* TASK STATEMENT *
Transcribe verbatim every line from the line containing "Keep writing the" to the end of the entries, including both endpoints. Output nothing beyond those lines.
======== GIVEN INFORMATION
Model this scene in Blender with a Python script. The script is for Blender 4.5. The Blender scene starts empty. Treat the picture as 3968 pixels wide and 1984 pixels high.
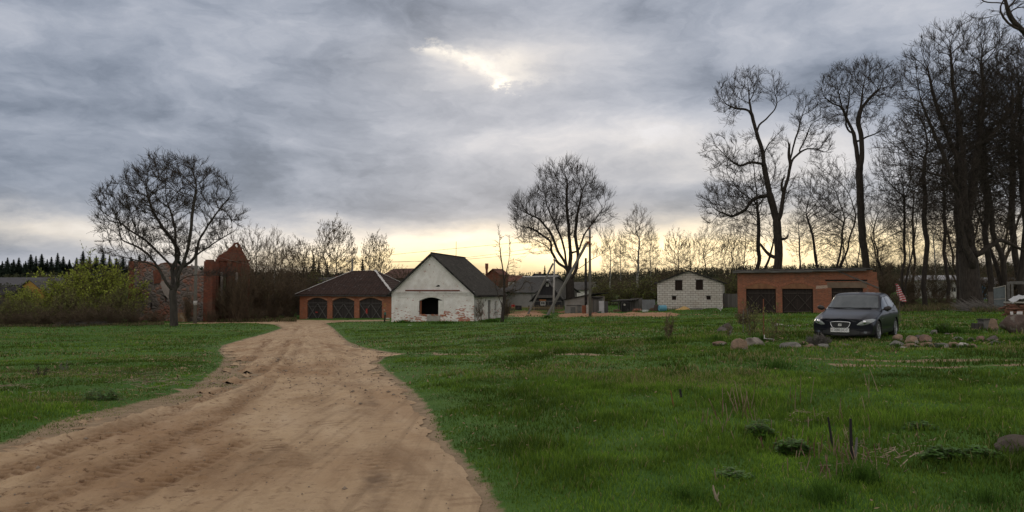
import bpy, bmesh, math, random
import numpy as np
from mathutils import Vector, Matrix, geometry
from mathutils.bvhtree import BVHTree
R = math.radians
SC = bpy.context.scene
COL = SC.collection
# ------------------------------------------------------------------ camera
F = 2976.0; CX = 1984.0; HOR = 1118.0; EYE = 1.6
cam_d = bpy.data.cameras.new('camera'); cam = bpy.data.objects.new('camera', cam_d); COL.objects.link(cam)
cam_d.sensor_width = 36; cam_d.lens = 27; cam_d.clip_end = 5000; cam_d.clip_start = 0.05
cam.location = (0, 0, EYE); cam.rotation_euler = (R(90) + math.atan((HOR-992)/F), 0, 0)
SC.camera = cam
SC.view_settings.view_transform = 'Standard'; SC.view_settings.look = 'None'
SC.view_settings.exposure = 0.0; SC.view_settings.gamma = 1.0
# ------------------------------------------------------------------ node helpers
def nd(nt, typ, **kw):
    n = nt.nodes.new(typ)
    for k, v in kw.items(): setattr(n, k, v)
    return n
def lk(nt, a, b): nt.links.new(a, b)
def setin(nt, sock, v):
    if isinstance(v, bpy.types.NodeSocket): nt.links.new(v, sock)
    else: sock.default_value = v
def M(nt, op, a, b=None, c=None, clamp=False):
    n = nt.nodes.new('ShaderNodeMath'); n.operation = op; n.use_clamp = clamp
    setin(nt, n.inputs[0], a)
    if b is not None: setin(nt, n.inputs[1], b)
    if c is not None: setin(nt, n.inputs[2], c)
    return n.outputs[0]
def VEC(nt, x, y, z):
    n = nt.nodes.new('ShaderNodeCombineXYZ')
    setin(nt, n.inputs[0], x); setin(nt, n.inputs[1], y); setin(nt, n.inputs[2], z)
    return n.outputs[0]
def NOISE(nt, vec, scale, detail=4, rough=0.55, dist=0.0):
    n = nt.nodes.new('ShaderNodeTexNoise'); lk(nt, vec, n.inputs['Vector'])
    n.inputs['Scale'].default_value = scale; n.inputs['Detail'].default_value = detail
    n.inputs['Roughness'].default_value = rough; n.inputs['Distortion'].default_value = dist
    return n.outputs['Fac']
def RANGE(nt, v, a, b, c=0.0, d=1.0):
    n = nt.nodes.new('ShaderNodeMapRange'); n.clamp = True
    setin(nt, n.inputs[0], v)
    for i, q in enumerate((a, b, c, d)): n.inputs[i+1].default_value = q
    return n.outputs[0]
def col4(c): return (c[0], c[1], c[2], 1.0)
def MIX(nt, f, a, b, mode='MIX'):
    n = nt.nodes.new('ShaderNodeMix'); n.data_type = 'RGBA'; n.blend_type = mode
    setin(nt, n.inputs[0], f)
    setin(nt, n.inputs[6], a if isinstance(a, bpy.types.NodeSocket) else col4(a))
    setin(nt, n.inputs[7], b if isinstance(b, bpy.types.NodeSocket) else col4(b))
    return n.outputs[2]
# ------------------------------------------------------------------ sky
W = bpy.data.worlds.new('World'); SC.world = W; W.use_nodes = True
nt = W.node_tree; nt.nodes.clear()
SUN_EL, SUN_AZ = R(14.8), R(-0.8)
tc = nd(nt, 'ShaderNodeTexCoord').outputs['Generated']
sp = nd(nt, 'ShaderNodeSeparateXYZ'); lk(nt, tc, sp.inputs[0])
dx, dy, dz = sp.outputs
az0 = M(nt, 'ARCTAN2', dx, dy); el0 = M(nt, 'ARCSINE', M(nt, 'MINIMUM', M(nt, 'MAXIMUM', dz, -0.999), 0.999))
wv = VEC(nt, M(nt, 'MULTIPLY', az0, 3.2), M(nt, 'MULTIPLY', el0, 10.0), 0.0)
w1 = NOISE(nt, wv, 1.0, 7, 0.58); wv2 = VEC(nt, M(nt, 'MULTIPLY', az0, 3.2), M(nt, 'MULTIPLY', el0, 10.0), 7.3)
w2 = NOISE(nt, wv2, 1.0, 7, 0.58)
az = M(nt, 'ADD', az0, M(nt, 'MULTIPLY', M(nt, 'SUBTRACT', w1, 0.5), 0.26))
el = M(nt, 'ADD', el0, M(nt, 'MULTIPLY', M(nt, 'SUBTRACT', w2, 0.5), 0.09))
def gauss(px, py, sx, sy, amp, az=az, el=el):
    a0 = math.atan((px-CX)/F); e0 = math.atan((HOR-py)/F)
    a = M(nt, 'MULTIPLY', M(nt, 'SUBTRACT', az, a0), F/sx); e = M(nt, 'MULTIPLY', M(nt, 'SUBTRACT', el, e0), F/sy)
    q = M(nt, 'ADD', M(nt, 'MULTIPLY', a, a), M(nt, 'MULTIPLY', e, e))
    return M(nt, 'MULTIPLY', M(nt, 'EXPONENT', M(nt, 'MULTIPLY', q, -1.0)), amp)
def total(lst, base, **k):
    s = base
    for g in lst: s = M(nt, 'ADD', s, gauss(*g, **k))
    return s
# perspective cloud deck noise
den = M(nt, 'ADD', M(nt, 'MAXIMUM', dz, 0.0), 0.22)
cp = VEC(nt, M(nt, 'DIVIDE', dx, den), M(nt, 'DIVIDE', dy, den), 0.0)
n1 = NOISE(nt, cp, 1.9, 8, 0.58, 0.3)
pf = NOISE(nt, VEC(nt, M(nt, 'MULTIPLY', az, 5.0), M(nt, 'MULTIPLY', el, 9.0), 9.7), 1.0, 8, 0.62, 0.15)
n2 = NOISE(nt, VEC(nt, M(nt, 'MULTIPLY', az, 4.0), M(nt, 'MULTIPLY', el, 17.0), 3.1), 1.0, 6, 0.5)
base = M(nt, 'ADD', 0.405, M(nt, 'ADD', M(nt, 'MULTIPLY', M(nt, 'SUBTRACT', n1, 0.5), 0.34), M(nt, 'ADD', M(nt, 'MULTIPLY', M(nt, 'SUBTRACT', pf, 0.5), 0.80), M(nt, 'MULTIPLY', M(nt, 'SUBTRACT', n2, 0.5), 0.30))))
lum = total([
    (1500, 20, 700, 110, -0.12), (300, 460, 800, 160, -0.07), (2300, 40, 700, 90, -0.07), (0, 830, 800, 90, -0.07),
    (1300, 790, 800, 60, -0.06), (3150, 360, 500, 110, -0.10), (2200, 760, 350, 50, -0.05), (900, 690, 600, 50, -0.03),
    (1850, 220, 420, 120, 0.22), (1860, 240, 200, 70, 0.16), (2450, 520, 620, 80, 0.22), (2850, 640, 500, 110, 0.24), (100, 915, 650, 38, 0.32), (0, 1010, 700, 40, -0.05), (700, 940, 500, 40, 0.15), (3500, 150, 700, 300, -0.04),
    (500, 600, 900, 40, 0.05), (2100, 130, 260, 90, 0.12), (3600, 900, 700, 250, 0.10),
    (2150, 990, 800, 75, 0.80), (1650, 960, 420, 50, 0.30), (2900, 960, 600, 110, 0.62), (3300, 1000, 500, 120, 0.25), (1100, 960, 500, 60, 0.16)], base)
# overcast deck overhead and behind the camera is brighter than the storm front ahead
up = RANGE(nt, dz, 0.42, 0.85, 0.0, 0.22); back = M(nt, 'MULTIPLY', RANGE(nt, dy, 0.35, -0.5, 0.0, 1.0), RANGE(nt, dz, 0.70, 0.25, 0.15, 1.0))
lum = M(nt, 'ADD', lum, M(nt, 'ADD', up, M(nt, 'MULTIPLY', back, 0.70)))
lum = M(nt, 'SMOOTH_MAX', lum, 0.17, 0.16)
warm = M(nt, 'MINIMUM', M(nt, 'MAXIMUM', total([(2150, 1040, 900, 110, 1.05), (2800, 1030, 800, 160, 0.8), (3500, 1000, 500, 200, 0.5), (1400, 1000, 500, 60, 0.5), (2700, 640, 600, 100, 0.12), (100, 930, 700, 60, 0.3), (1900, 230, 400, 100, 0.15)], 0.0), 0.0), 1.0)
grey = MIX(nt, RANGE(nt, lum, 0.20, 0.70), (0.83, 0.985, 1.28), (1.0, 0.99, 1.03))
tint = MIX(nt, warm, grey, (1.16, 0.93, 0.56))
tint = MIX(nt, M(nt, 'MAXIMUM', RANGE(nt, dz, 0.40, 0.75), RANGE(nt, dy, 0.3, -0.3)), tint, (1.03, 0.985, 0.955))
cloud = MIX(nt, 1.0, tint, VEC(nt, lum, lum, lum), 'MULTIPLY')
# the thin spot where the veiled sun breaks through
fine = NOISE(nt, VEC(nt, M(nt, 'MULTIPLY', az0, 26.0), M(nt, 'MULTIPLY', el0, 44.0), 1.0), 1.0, 7, 0.65)
az3 = M(nt, 'ADD', az0, M(nt, 'MULTIPLY', M(nt, 'SUBTRACT', fine, 0.5), 0.10)); el3 = M(nt, 'ADD', el0, M(nt, 'MULTIPLY', M(nt, 'SUBTRACT', fine, 0.5), -0.055))
hole = total([(1948, 322, 36, 20, 1.8), (1905, 272, 30, 26, 0.55), (1840, 235, 60, 24, 0.75), (1750, 200, 80, 24, 0.66), (1650, 178, 60, 22, 0.55), (1985, 235, 80, 70, 0.34), (2060, 300, 120, 20, 0.20)], 0.0, az=az3, el=el3)
hole = M(nt, 'MULTIPLY', RANGE(nt, hole, 0.08, 0.85, 0.0, 1.0), RANGE(nt, fine, 0.34, 0.54, 0.30, 1.0))
cloud = MIX(nt, hole, cloud, (1.2, 1.1, 0.95))
sky = nd(nt, 'ShaderNodeTexSky', sky_type='NISHITA'); sky.sun_disc = False
sky.sun_elevation = SUN_EL; sky.sun_rotation = SUN_AZ
STR = 0.1
cl = MIX(nt, 1.0, cloud, (1/STR, 1/STR, 1/STR), 'MULTIPLY')
final = MIX(nt, 0.965, sky.outputs[0], cl)
bg = nd(nt, 'ShaderNodeBackground'); bg.inputs['Strength'].default_value = STR
lk(nt, final, bg.inputs['Color']); out = nd(nt, 'ShaderNodeOutputWorld'); lk(nt, bg.outputs[0], out.inputs[0])
W.cycles.sampling_method = 'MANUAL'; W.cycles.sample_map_resolution = 1024
# ------------------------------------------------------------------ veiled sun
sl = bpy.data.lights.new('sun', 'SUN'); sl.energy = 0.6; sl.angle = R(14); sl.color = (1.0, 0.86, 0.68)
so = bpy.data.objects.new('sun', sl); COL.objects.link(so)
sd = Vector((math.sin(SUN_AZ)*math.cos(SUN_EL), math.cos(SUN_AZ)*math.cos(SUN_EL), math.sin(SUN_EL)))
so.rotation_euler = sd.to_track_quat('Z', 'Y').to_euler(); so.location = (0, 40, 60)
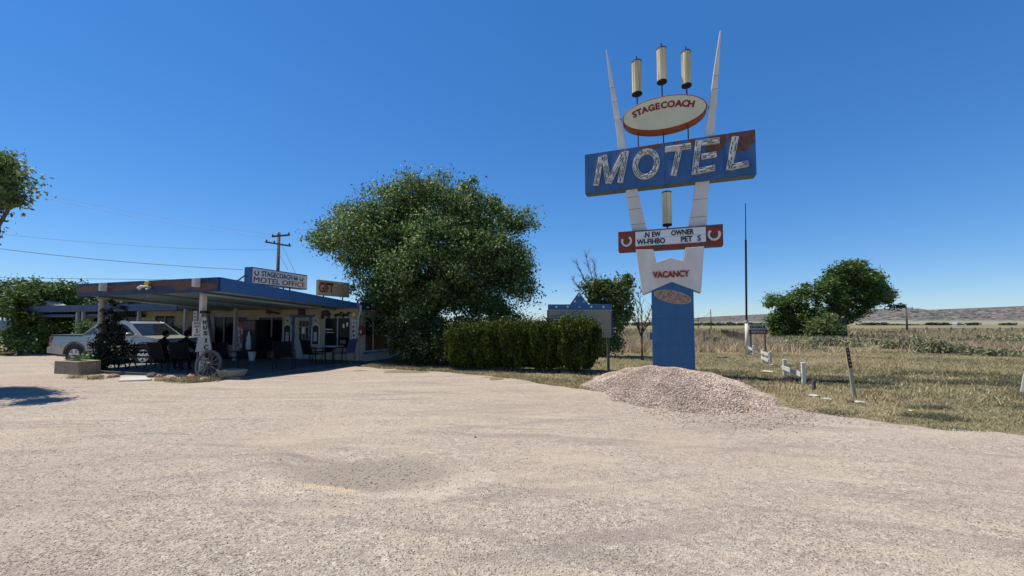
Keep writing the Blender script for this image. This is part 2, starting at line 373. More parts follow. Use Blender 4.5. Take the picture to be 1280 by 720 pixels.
t.links.new(ramp(t, noise(t, 22, 4, .8), [(.35, (.16, .12, .11)), (.5, (.33, .26, .24)), (.65, (.5, .42, .38))]), b.inputs['Base Color']); bump(t, b, noise(t, 22, 4, .7), 1, .03)
M['mound'] = m
M['pebble'] = leafmat('pebble', [(.14, .12, .11), (.32, .285, .24), (.42, .375, .32), (.22, .185, .165), (.56, .52, .46)], 0, patch=1.0, rough=.95)
M['mound_stone'] = leafmat('mound_stone', [(.15, .105, .085), (.33, .25, .205), (.44, .35, .29), (.25, .185, .155), (.56, .48, .40)], 0, patch=1.0, rough=.95)
# open ground: dry grassland with olive and straw bands
m, t, b = nodes('grassland'); b.inputs['Roughness'].default_value = 1; b.inputs['Specular IOR Level'].default_value = .1
a = ramp(t, noise(t, 9, 7, .85), [(.36, (.06, .05, .03)), (.5, (.20, .16, .095)), (.68, (.44, .36, .225))])
g2 = ramp(t, noise(t, .22, 6, .6, stretch=(.5, 1.4, 1)), [(.42, (0, 0, 0)), (.60, (.85, .85, .85))])
a = mixc(t, g2, a, (.13, .125, .07))
g3 = ramp(t, noise(t, .012, 5, .6, stretch=(.4, 1.5, 1)), [(.45, (0, 0, 0)), (.58, (.7, .7, .7))])
a = mixc(t, g3, a, (.155, .155, .10))
t.links.new(a, b.inputs['Base Color']); bump(t, b, noise(t, 12, 5, .7), .9, .05)
M['grassland'] = m
m, t, b = nodes('hill_scrub'); b.inputs['Roughness'].default_value = 1; b.inputs['Specular IOR Level'].default_value = 0
a = ramp(t, noise(t, .035, 9, .85), [(.44, (.028, .034, .036)), (.50, (.105, .10, .098)), (.60, (.20, .175, .165))])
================
* ANSWER TO THE TASK *
Keep writing the Blender script for this image. This is part 2, starting at line 373. More parts follow. Use Blender 4.5. Take the picture to be 1280 by 720 pixels.
t.links.new(ramp(t, noise(t, 22, 4, .8), [(.35, (.16, .12, .11)), (.5, (.33, .26, .24)), (.65, (.5, .42, .38))]), b.inputs['Base Color']); bump(t, b, noise(t, 22, 4, .7), 1, .03)
M['mound'] = m
M['pebble'] = leafmat('pebble', [(.14, .12, .11), (.32, .285, .24), (.42, .375, .32), (.22, .185, .165), (.56, .52, .46)], 0, patch=1.0, rough=.95)
M['mound_stone'] = leafmat('mound_stone', [(.15, .105, .085), (.33, .25, .205), (.44, .35, .29), (.25, .185, .155), (.56, .48, .40)], 0, patch=1.0, rough=.95)
# open ground: dry grassland with olive and straw bands
m, t, b = nodes('grassland'); b.inputs['Roughness'].default_value = 1; b.inputs['Specular IOR Level'].default_value = .1
a = ramp(t, noise(t, 9, 7, .85), [(.36, (.06, .05, .03)), (.5, (.20, .16, .095)), (.68, (.44, .36, .225))])
g2 = ramp(t, noise(t, .22, 6, .6, stretch=(.5, 1.4, 1)), [(.42, (0, 0, 0)), (.60, (.85, .85, .85))])
a = mixc(t, g2, a, (.13, .125, .07))
g3 = ramp(t, noise(t, .012, 5, .6, stretch=(.4, 1.5, 1)), [(.45, (0, 0, 0)), (.58, (.7, .7, .7))])
a = mixc(t, g3, a, (.155, .155, .10))
t.links.new(a, b.inputs['Base Color']); bump(t, b, noise(t, 12, 5, .7), .9, .05)
M['grassland'] = m
m, t, b = nodes('hill_scrub'); b.inputs['Roughness'].default_value = 1; b.inputs['Specular IOR Level'].default_value = 0
a = ramp(t, noise(t, .035, 9, .85), [(.44, (.028, .034, .036)), (.50, (.105, .10, .098)), (.60, (.20, .175, .165))])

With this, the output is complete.